Quand Viktor Ullmann met en musique le livret de Petr Kien, nous sommes en 1943 et les deux artistes écrivent à Terezin. Ils y passent deux années avant d’être déportés à Auschwitz d’où ils ne reviendront pas. Le camp réunit nombres d’artistes et d’intellectuels et se veut la vitrine d’une certaine « exemplarité concentrationnaire » pour le IIIe Reich. La vie culturelle y est intense en dépit de conditions de vie éminemment difficiles. La censure toutefois règne et la satire de l’Allemagne contemporaine est suffisamment transparente à l’époque pour que le Kaiser von Atlantis ne passe jamais le stade de la répétition générale. La première représentation n’aura lieu qu’en 1975 à Amsterdam.
L’Arcal reprend cet automne à Nantes sa création du théâtre de l’Athénée et de l’Opéra de Reims. La fable est grinçante : l’Empereur Overall – über alles – déclare une guerre totale « de tous contre tous » et impose à la Mort un rythme effréné que cette dernière refuse : désormais, on exécute, mais la mort ne survient plus. « Les soldats blessés à mort luttent contre la vie afin de pouvoir, enfin, mourir » et ainsi l’amour peut enfin éclore entre deux ennemis d’hier. Impuissant, le dictateur appelle la mort de ses vœux pour enfin reposer ; et celle-ci, pour lui, reprend enfin du service. La mort-délivrance, une idée déchirante quand l’on songe à la situation d’Ullmann et de Kien écrivant l’opéra.

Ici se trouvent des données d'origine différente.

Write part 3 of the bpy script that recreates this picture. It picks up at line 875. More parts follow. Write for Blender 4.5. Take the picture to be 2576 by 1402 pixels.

Der Kaiser von Atlantis est donc une fable cathartique, permettant à ses créateurs de tenir la terreur à distance ; or elle semble moins aigre ou révoltée que douce-amère. La belle mise en scène de Louise Moaty, toute de sobriété et de poésie, accentue la profonde humanité du propos plutôt que d’en marteler lourdement la noirceur. Les tableaux se succèdent en grisailles subtiles dans les belles lumières de Christophe Naillet. Encadrant un échafaudage-mirador, la scénographe Adeline Caron joue de trois parachutes qui gonflent leurs voiles ou s’effondrent au sol au fil du spectacle. Le spectateur les associe spontanément à l’espoir, mais la jeune fille le détrompe : ils sont nuages et occultent la vue, nous empêchant de voir par-delà les apparences. De même, la mort n’est pas mauvaise, elle est « mort-jardinière… celle qui moissonne les souffrances ».
Banjo, saxophone… L’oeuvre fut composée pour les musiciens présents dans le camp ce qui offre une sonorité forcement inhabituelle à l’auditeur d’autant plus que la partition joue des univers musicaux comme un hommage ou un écho d’un temps révolu, celui de la liberté. Viktor Ullmann déambule du bel canto au jazz en passant par des citations de Weill, Berg et même Bach dont l’évocation de la cantate Ein feste Burg ist unser Gott (alors en faveur chez les nazis) clôt la représentation. Les musiciens d’Ars Nova sous la baguette précise de Philippe Nahon servent le propos avec justesse et une belle maitrise, adoptant des tempi enlevés et s’interdisant tout pathos excessif.
La distribution vocale quant à elle n’a pas de grands airs pour briller mais Pierre-Yves Pruvot et Wassyl Slipak dessinent deux personnages particulièrement prenant scéniquement et vocalement. A leurs côtés, Sébastien Obrecht et Natalie Perez sont justes et touchants bien que le ténor semble peu à l’aise dans les aigus de sa tessiture. Le vibrato rapide d’Anna Wall empêche la rondeur du son et on souhaiterait plus de puissance dans la projection mais elle ne démérite pas pour autant. Ces petites réserves d’ailleurs ne nuisent pas à l’essentiel. Le spectacle est poignant, onirique et évite avec finesse le travers de la démonstration. Le monde tourne de travers quand la vie ne sait plus rire, ni la mort pleurer… Mais la vie gagne toujours quand l’art entre en résistance.